Fourier coefficients of even and odd functions

Question

I am unable to confirm the following. If a signal is odd, then does the following hold? $$a_k = -a_{-k}$$ If a signal is even, then: $$a_k = a_{-k}$$ If the aforementioned qualities hold, then is the following true?

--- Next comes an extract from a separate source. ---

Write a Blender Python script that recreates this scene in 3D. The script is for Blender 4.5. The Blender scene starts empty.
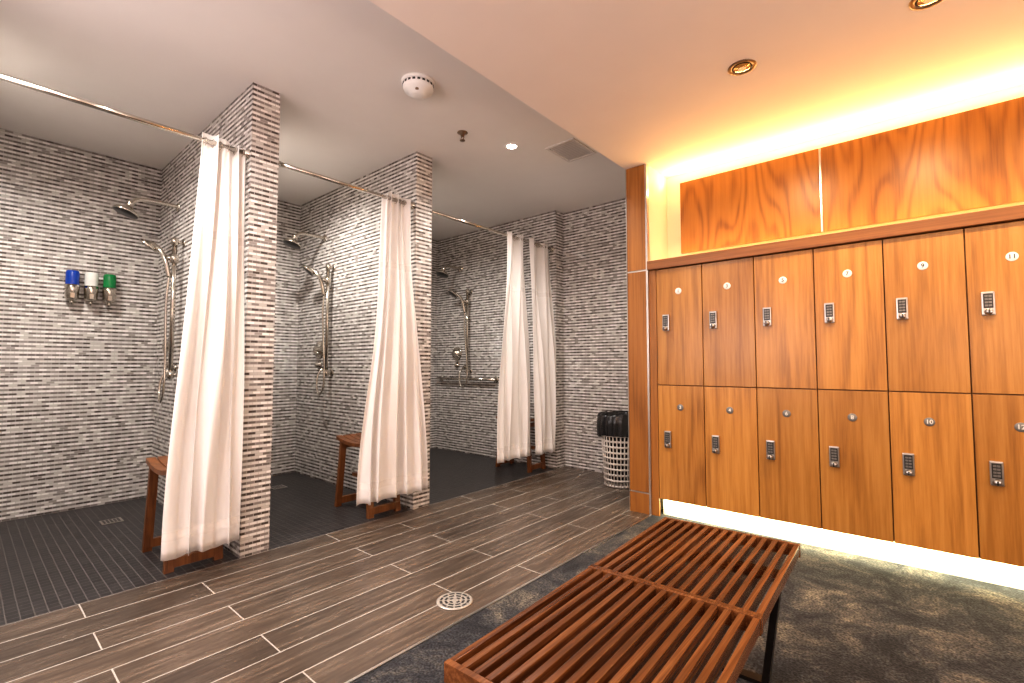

If a signal is odd and the period is $2k$, then $a_k = -a_{-k} = 0$.

Answer 1

Your first two affirmations hold.

Let $f$ be $p$-periodic and $f \in L^1[-p/2,p/2]$. Then the Fourier coefficients of $f$ are $$ \hat{f}(k) = \frac{1}{p} \int_{-p/2}^{p/2} f(t) e^{-i2\pi k t/p} \,dt $$ If $f$ is odd then the change of variable $u=-t$ gives (we can keep the interval of integration $[-p/2,p/2]$ by $p$-periodicity) \begin{align} \hat{f}(k) &= -\frac{1}{p} \int_{-p/2}^{p/2} (-f(-t)) e^{i2\pi k t/p} \,dt \\ &= -\frac{1}{p} \int_{-p/2}^{p/2} f(t) e^{-i2\pi (-k) t/p} \,dt \\ &= -\hat{f}(-k) \end{align}

If $f$ is even then the same change of variable gives \begin{align} \hat{f}(k) &= \frac{1}{p} \int_{-p/2}^{p/2} f(-t) e^{i2\pi k t/p} \,dt \\ &= \frac{1}{p} \int_{-p/2}^{p/2} f(t) e^{-i2\pi (-k) t/p} \,dt \\ &= \hat{f}(-k) \end{align}

I don't think your third affirmation holds.

Take $f(t):=\sin(\pi t)$. Then $f$ is odd and of period $2\cdot1$. Yet, we can calculate $\hat{f}(1)=-i/2 \neq 0$.